Schools - no longer safe havens
published: Monday | April 2, 2007


Beverley Anderson-Manley

The incidents of violence in our schools are frightening and totally unacceptable. We should pause and ponder on the lives of our adolescents as they make their way through this troubled world. The fact that violence in schools is a worldwide phenomenon is not comforting. Adults, including teachers are having great difficulty in communicating with students. Surveys reveal that the most persistent problems teenagers have with adults is that they do not listen and, therefore, do not understand.

It is ironic that given the increase in incidents of school violence, students are safer in school than elsewhere. The school like anywhere else is a system and a system functions best when the relationships in that system are effective. Communication is the foundation for successful relationships. There are two sides to communication, the ability to listen and the ability to articulate. The time has come for schools to create the type of learning environment within which a creative space is provided for both articulation and listening. Therefore, communication must be part of the curriculum. This necessarily demands participation on the part of the students who must take responsibility for the school being a safe haven. Students would, therefore, be accountable when things go wrong and sanctions must be swift.

Successful Planning

As with anything else, the first requirement of any successful school safety programme is careful planning. This fundamental part of the process should not be carried out in a hurry. It is during the planning stage, for example, that all the stakeholders get to know each other and establish clear boundaries and feedback mechanisms. Students need guidelines along with clear and unequivocal rules and regulations. Trust and respect result from this dialogue as participants learn to listen to each other and solve problems as a group. Nothing less than an integrative and comprehensive approach is required. An instrument that could come out of this planning stage is some type of 'contract' that is signed by the stakeholders that commit them to safety in the school. Hence, the orientation period becomes critical and sanctions are obvious and immediate.

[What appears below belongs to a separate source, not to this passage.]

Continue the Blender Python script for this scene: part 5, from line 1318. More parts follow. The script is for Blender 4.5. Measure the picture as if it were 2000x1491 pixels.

Then there is the community within which the school is situated. Many students who live in the vicious inner city cannot leave home without a weapon of some kind. They have to get from home to school. Before they leave home, many of them have experienced more than one instance of verbal and/or physical violence. Violence is what they see modelled for them in their homes and in their communities as adults, it is difficult for us to stand in the shoes of young people, what we can do is listen without judgement and create genuine dialogue while suspending our assumptions.

A New Paradigm

The old ways of seeing the world no longer work. The Jamaican society is ambivalent about discipline. We approve of it sometimes but not all the time. Given the state of our country and the world, young people hardly think that as adults, we have anything to tell them. We should understand. We were young once in a different type of world.

In many ways, we are in transition in Jamaica as far as discipline is concerned. But discipline is discipline. As students increasingly become part of the dialogue through students' councils, it is incumbent on us as adults to make the transition from authoritarian types of leadership to leadership that facilitates participation, responsibility and accountability. By seeking negotiated solutions with each other, stakeholders within the school system are empowered to ensure that the school environment is a safe and secure place for learning.

What is happening in the schools should not surprise us. Lack of law and order in our schools is a reflection of lack of order in our society. Young people learn from the behaviour of adults. The Jamaican society is one of increasing lawlessness where few take responsibility for anything. Perhaps, as adults, it is time we assess our own behaviours and see the extent to which our young people are mirroring us. We cannot continue in this reckless way. We cannot condone lawlessness of any kind. The time to act is now.